For many families, flying the nest is a shared journey as parents take responsibility for the financial burdens of young adults until they can earn enough to achieve complete financial independence. Figures from the Office for National Statistics suggest that about one in four adults lived with their parents in 2015 – about 3.3million adult children – accounting for almost half of the nation’s 20-24 year olds and a fifth of all 25-29 year olds.
This correlates with a decline in the number of young adult homeowners, which has decreased from 55 per cent in 1996 to just 30 per cent in 2015 for 25 to 29 year olds and from 68 per cent to only 46 per cent for 30 to 34 year olds.
The research also cited an increasing need for extended education and training, a challenging jobs market and an increase in property and rental prices across the UK. Parents who are putting their children through university may face annual fees of up to £9,000 in the UK and an average student rent cost of £6,200. Those paying for their children to learn how to drive can expect to pay £1,130 in lessons alone (without license or test costs).

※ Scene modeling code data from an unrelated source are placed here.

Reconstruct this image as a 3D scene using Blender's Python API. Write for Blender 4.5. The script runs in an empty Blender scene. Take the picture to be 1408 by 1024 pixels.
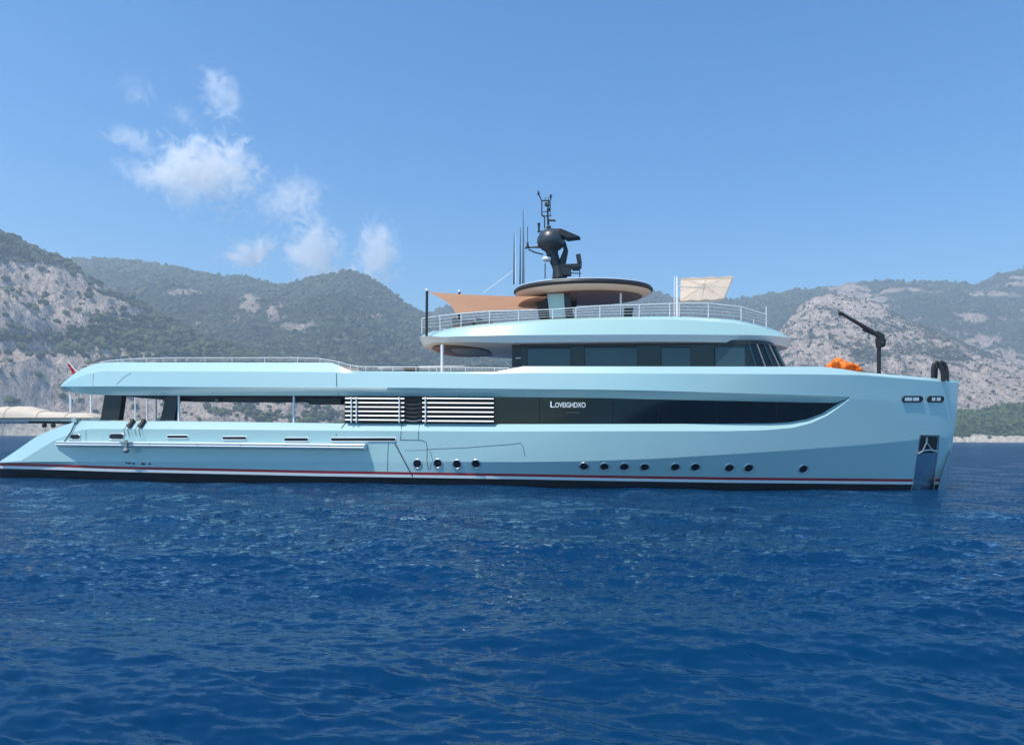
import bpy, bmesh, math, random
import numpy as np
from mathutils import Vector, Matrix
random.seed(7); rng = np.random.default_rng(11)
SC = bpy.context.scene
COL = SC.collection
R = math.radians

# ------------------------------------------------------------------ camera
F = 1408*26/36.0          # focal length in photo pixels
CX, HY = 704.0, 600.3     # principal column, eye-level row
CAMZ = 2.6
ROLL = R(0.395)
CR = np.array([math.cos(ROLL), 0, math.sin(ROLL)])
CU = np.array([-math.sin(ROLL), 0, math.cos(ROLL)])
FW = np.array([0, 1.0, 0])
cd = bpy.data.cameras.new("camera"); cam = bpy.data.objects.new("camera", cd); COL.objects.link(cam)
cam.matrix_world = Matrix(((CR[0], CU[0], 0, 0), (0, 0, -1, 0), (CR[2], CU[2], 0, CAMZ), (0, 0, 0, 1)))
cd.lens = 26; cd.sensor_width = 36; cd.shift_y = (HY-512)/1408.0
cd.clip_start = 0.1; cd.clip_end = 40000
SC.camera = cam

# ------------------------------------------------------------------ light
SUN_DIR = Vector((-0.35, -0.29, 0.89)).normalized()      # towards the sun
el = math.asin(SUN_DIR.z); az = math.atan2(SUN_DIR.x, SUN_DIR.y)
w = bpy.data.worlds.new("World"); SC.world = w; w.use_nodes = True
nt = w.node_tree; nt.nodes.clear()
sky = nt.nodes.new("ShaderNodeTexSky"); sky.sky_type = 'NISHITA'; sky.sun_disc = False
sky.sun_elevation = el; sky.sun_rotation = az
sky.altitude = 0; sky.air_density = 1.0; sky.dust_density = 1.15; sky.ozone_density = 2.5
hsv = nt.nodes.new("ShaderNodeHueSaturation"); hsv.inputs['Saturation'].default_value = 1.42
bg = nt.nodes.new("ShaderNodeBackground"); bg.inputs[1].default_value = 0.15
out = nt.nodes.new("ShaderNodeOutputWorld")
nt.links.new(sky.outputs[0], hsv.inputs['Color']); tint = nt.nodes.new('ShaderNodeMix'); tint.data_type = 'RGBA'; tint.blend_type = 'MULTIPLY'; tint.inputs['Factor'].default_value = 1; tint.inputs['B'].default_value = (.62, .91, 1.02, 1)
nt.links.new(hsv.outputs[0], tint.inputs['A']); nt.links.new(tint.outputs['Result'], bg.inputs[0]); nt.links.new(bg.outputs[0], out.inputs[0])
sl = bpy.data.lights.new("sun", 'SUN'); sl.energy = 4.3; sl.angle = R(0.55); sl.color = (1.0, 0.94, 0.85)
so = bpy.data.objects.new("sun", sl); COL.objects.link(so)
so.rotation_euler = SUN_DIR.to_track_quat('Z', 'Y').to_euler()
SC.view_settings.view_transform = 'Standard'; SC.view_settings.look = 'None'
SC.view_settings.exposure = 0.25; SC.view_settings.gamma = 1.0
SC.render.engine = 'CYCLES'
SC.cycles.volume_bounces = 3
SC.cycles.volume_step_rate = 0.6
SC.cycles.max_bounces = 8

# ------------------------------------------------------------------ materials
def nodemat(name):
    m = bpy.data.materials.new(name); m.use_nodes = True
    t = m.node_tree; return m, t, t.nodes['Principled BSDF']
def mat(name, col, rough=0.5, metal=0.0, coat=0.0, var=0.06, scale=3.0, bump=0.0, bscale=40.0, spec=0.5, stretch=(1, 1, 1)):
    m, t, b = nodemat(name)
    b.inputs['Roughness'].default_value = rough; b.inputs['Metallic'].default_value = metal
    b.inputs['Coat Weight'].default_value = coat; b.inputs['Coat Roughness'].default_value = 0.05
    b.inputs['Specular IOR Level'].default_value = spec
    tc = t.nodes.new("ShaderNodeTexCoord"); mp = t.nodes.new("ShaderNodeMapping"); mp.inputs['Scale'].default_value = stretch
    t.links.new(tc.outputs['Object'], mp.inputs[0])
    n = t.nodes.new("ShaderNodeTexNoise"); n.inputs['Scale'].default_value = scale; n.inputs['Detail'].default_value = 5
    t.links.new(mp.outputs[0], n.inputs['Vector'])
    mx = t.nodes.new("ShaderNodeMix"); mx.data_type = 'RGBA'
    c = np.array(col)
    mx.inputs['A'].default_value = (*np.clip(c*(1-var), 0, 1), 1); mx.inputs['B'].default_value = (*np.clip(c*(1+var), 0, 1), 1)
    t.links.new(n.outputs['Fac'], mx.inputs['Factor']); t.links.new(mx.outputs['Result'], b.inputs['Base Color'])
    if bump > 0:
        n2 = t.nodes.new("ShaderNodeTexNoise"); n2.inputs['Scale'].default_value = bscale; n2.inputs['Detail'].default_value = 4
        t.links.new(mp.outputs[0], n2.inputs['Vector'])
        bp = t.nodes.new("ShaderNodeBump"); bp.inputs['Strength'].default_value = bump; bp.inputs['Distance'].default_value = 0.02
        t.links.new(n2.outputs['Fac'], bp.inputs['Height']); t.links.new(bp.outputs[0], b.inputs['Normal'])
    return m
MP = mat("teal_paint", (0.35, 0.54, 0.55), 0.30, coat=0.9, var=0.05, scale=0.35, bump=0.22, bscale=0.7, stretch=(.5, 1, 1.3))
MP2 = mat("teal_paint_upper", (0.38, 0.57, 0.54), 0.32, coat=0.4, var=0.03, scale=0.5, bump=0.04, bscale=1.0)
MBLACK = mat("black_antifoul", (0.006, 0.008, 0.012), 0.45, var=0.3, scale=2)
MRED = mat("red_stripe", (0.34, 0.012, 0.02), 0.35, coat=0.3)
MWHITE = mat("white_stripe", (0.66, 0.72, 0.72), 0.35, coat=0.2)
MGLASS = mat("tinted_glass", (0.007, 0.012, 0.016), 0.07, var=0.25, scale=0.6, spec=0.5, bump=0.02, bscale=0.5)
MGLASS2 = mat("teal_tinted_glass", (0.028, 0.065, 0.085), 0.05, var=0.2, scale=0.8)
MDARK = mat("dark_metal", (0.016, 0.018, 0.02), 0.42, var=0.3, scale=6)
MDOME = mat("dome_charcoal", (0.035, 0.045, 0.055), 0.38, coat=0.1)
MSTEEL = mat("polished_steel", (0.62, 0.65, 0.66), 0.32, metal=0.85)
MRAIL = mat("white_rail", (0.84, 0.86, 0.85), 0.35)
MTEAK = mat("teak_deck", (0.42, 0.31, 0.20), 0.6, var=0.25, scale=2, stretch=(1, 12, 1))
MSOFF = mat("soffit_paint", (0.76, 0.80, 0.76), 0.35, coat=0.3, var=0.03)
MCEIL = mat("dark_ceiling", (0.035, 0.034, 0.034), 0.5, var=0.2)
MWOOD = mat("brown_wood", (0.17, 0.08, 0.045), 0.4, var=0.25, scale=2, stretch=(1, 9, 1))
MBEIGE = mat("beige_panel", (0.66, 0.57, 0.48), 0.5, var=0.05)
MCANV = mat("cream_canvas", (0.62, 0.52, 0.40), 0.85, var=0.10, scale=1.5, bump=0.5, bscale=5)
MTARP = mat("tender_cover", (0.55, 0.48, 0.39), 0.8, var=0.08, scale=1.2, bump=0.6, bscale=2.5)
MSEAM = mat("seam_rubber", (0.02, 0.045, 0.055), 0.6)
MORANGE = mat("orange_fabric", (0.90, 0.19, 0.015), 0.6, var=0.35, scale=5, bump=0.9, bscale=7)
MRUB = mat("black_rubber", (0.012, 0.012, 0.013), 0.55, var=0.3, scale=8)
MGREYP = mat("grey_panel", (0.22, 0.25, 0.25), 0.35)
MFLAG = mat("flag_cloth", (0.62, 0.03, 0.03), 0.8, var=0.2, scale=3)
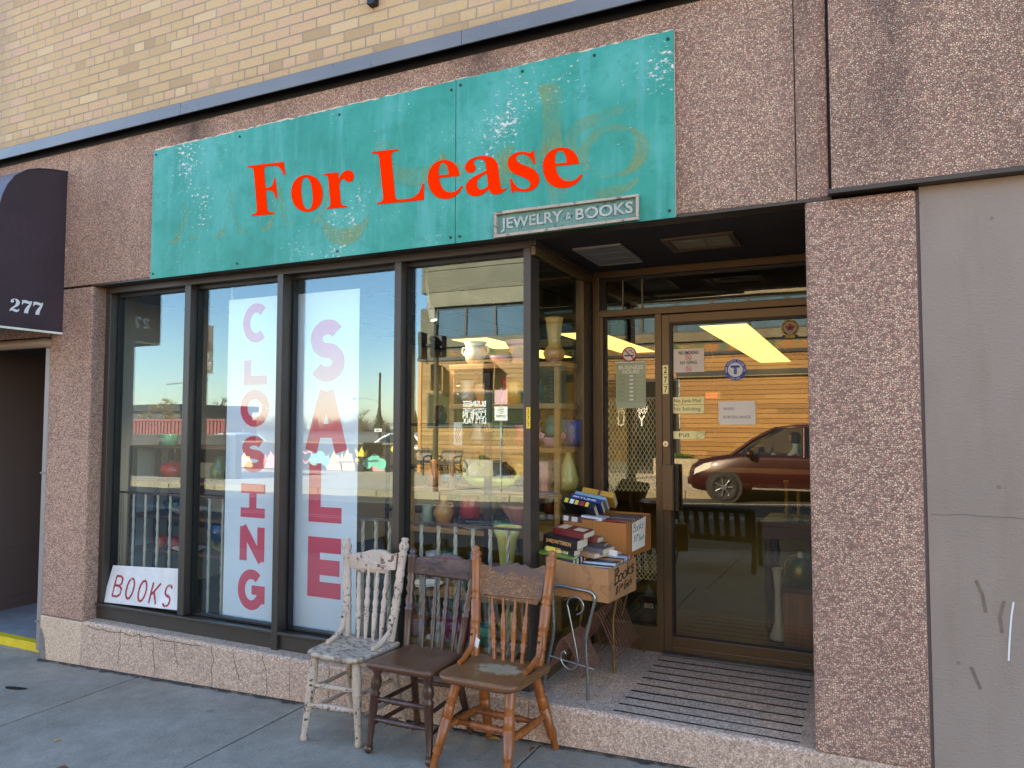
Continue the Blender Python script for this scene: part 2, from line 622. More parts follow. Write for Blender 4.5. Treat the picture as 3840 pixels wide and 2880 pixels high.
SERIF = {
    'F': (611, "M16,676 L16,657 C85,655 107,640 107,575 L107,101 C107,36 85,21 16,19 L16,0 L371,0 L371,19 C285,22 262,36 262,101 L262,322 L290,322 C360,322 390,285 402,205 L424,205 L424,475 L402,475 C390,395 360,357 290,357 L262,357 L262,600 C262,635 272,643 305,643 L370,643 C480,643 520,612 552,500 L575,500 L566,676 Z"),
    'L': (667, "M19,676 L19,657 C88,655 110,640 110,575 L110,101 C110,36 88,21 19,19 L19,0 L620,0 L640,205 L616,205 C585,95 530,34 410,34 L320,34 C280,34 265,42 265,80 L265,575 C265,640 290,655 370,657 L370,676 Z"),
    'o': (500, "M250,473 C115,473 25,370 25,230 C25,85 115,-14 250,-14 C385,-14 475,85 475,230 C475,370 385,473 250,473 Z M250,441 C305,441 330,360 330,230 C330,95 305,18 250,18 C195,18 170,95 170,230 C170,360 195,441 250,441 Z"),
    'r': (444, "M15,461 L15,443 C60,438 70,428 70,380 L70,90 C70,35 60,22 15,18 L15,0 L290,0 L290,18 C225,22 212,38 212,95 L212,265 C212,330 245,372 275,372 C305,372 298,322 350,322 C400,322 424,355 424,397 C424,445 392,473 345,473 C290,473 245,430 212,365 L212,461 Z"),
    'e': (444, "M420,135 C385,85 345,62 295,62 C215,62 168,140 164,257 L416,257 C415,395 345,473 237,473 C115,473 25,370 25,225 C25,85 110,-14 225,-14 C315,-14 385,30 436,118 Z M166,288 C168,385 190,440 232,440 C272,440 289,385 290,288 Z"),
    'a': (500, "M485,60 C470,46 462,43 450,43 C432,43 427,54 427,85 L427,310 C427,420 360,473 240,473 C125,473 45,415 45,345 C45,305 72,280 108,280 C146,280 170,305 170,338 C170,362 152,378 152,398 C152,424 180,441 218,441 C268,441 289,415 289,360 L289,288 C110,225 25,180 25,100 C25,32 68,-14 135,-14 C190,-14 240,10 290,62 C296,12 325,-14 375,-14 C420,-14 450,2 494,45 Z M289,255 L289,110 C268,80 240,62 215,62 C180,62 160,88 160,128 C160,180 205,220 289,255 Z"),
    's': (389, "M340,473 L325,473 C320,455 312,449 300,449 C285,449 245,473 190,473 C100,473 38,415 38,335 C38,265 75,225 165,175 C235,137 262,115 262,78 C262,42 235,18 195,18 C130,18 85,65 62,158 L42,158 L42,-14 L62,-14 C68,5 75,10 87,10 C105,10 150,-14 205,-14 C300,-14 365,50 365,135 C365,205 325,250 225,303 C165,335 140,358 140,392 C140,424 165,444 198,444 C258,444 300,400 322,315 L342,315 Z"),
    '2': (560, "M60,520 C60,620 140,690 270,690 C410,690 500,610 500,500 C500,400 430,330 330,260 C260,212 210,180 185,140 C220,165 260,160 320,135 C390,105 440,110 480,170 L510,170 C500,60 450,-10 360,-10 C280,-10 220,50 150,50 C110,50 90,30 80,0 L45,0 C40,110 110,190 210,270 C290,335 325,390 325,480 C325,570 300,655 235,655 C200,655 185,640 185,620 C185,600 215,590 215,540 C215,495 180,465 138,465 C92,465 60,490 60,520 Z"),
    '7': (570, "M50,680 L50,440 L85,440 C100,510 140,540 200,540 C290,540 330,500 430,520 C330,380 200,260 190,0 L390,0 C370,220 530,440 540,640 L540,690 L510,690 C490,660 470,650 430,650 C350,650 290,690 200,690 C150,690 110,680 80,660 L80,680 Z"),
}


def serif_line(mb, txt, o, u, v, w, size, d=0.001, space=250, sx=1.0, steps=8, slant=0.0):
    """write txt with the hand-drawn serif outlines; size = cap height"""
    k = size / 676.0
    x = 0.0
    for chx in txt:
        if chx == ' ':
            x += space
            continue
        adv, p = SERIF[chx]
        lp = [[((q[0] + x) * k * sx + slant * q[1] * k, q[1] * k) for q in l] for l in bez(p, steps)]
        mb.prism(lp, o, u, v, w, d)
        x += adv
    return x * k * sx


def text(name, s, size, mat, o, u, v, parent=None, bold=0.0, align='LEFT', d=0.0006, sx=1.0, width=None, loc=None, space=1.0, cap=None):
    """built-in sans lettering as a mesh on plane o,u,v (w = u x v points at the reader)"""
    cu = bpy.data.curves.new(name, 'FONT')
    cu.body = s
    cu.size = 1.0
    cu.align_x = align
    cu.offset = bold
    cu.space_character = space
    cu.resolution_u = 3
    cu.fill_mode = 'FRONT'
    ob = bpy.data.objects.new("tmp_" + name, cu)
    me0 = ob.to_mesh()
    u, v, o = Vector(u).normalized(), Vector(v).normalized(), Vector(o)
    w = u.cross(v)
    co = [q.co.copy() for q in me0.vertices]
    k = size
    xs = [c.x for c in co] or [0]
    kx = k * sx
    if width:
        kx = width / (max(xs) - min(xs))
    x0 = min(xs) if align == 'LEFT' else 0.0
    mb = MB()
    mb.add([o + u * ((c.x - x0) * kx) + v * (c.y * k) + w * d for c in co], [tuple(p.vertices) for p in me0.polygons])
    ob.to_mesh_clear()
    bpy.data.objects.remove(ob)
    bpy.data.curves.remove(cu)
    return build(name, mb, mat, parent, loc=loc)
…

Meanwhile, the average annual rent in UK is £9,170, rising at 5 per cent a year on average and for those lucky enough to buy, the average deposit is about £44,000 – up more than 35 per cent in the past decade.
“Today’s parents are the first to face the perfect storm of expensive university fees, sky-high property prices and near unaffordable rents in cities, none of which they had to deal with themselves at their children’s age,” says Jasmine Birtles of MoneyMagpie.com. “Add in the increased difficulties that even graduates have to get a job and it’s clear the situation is far tougher for today’s twenty-somethings than it was when they were born.
“It’s quite right for parents to try to help their children in any way they can, but if they are to have a comfortable future themselves they will have to pick and choose what they help to fund and by how much. Maybe it’s time we taught our kids to be more realistic about things like weddings and gap years so that limited funds are spent on only the most important things like education and a home.”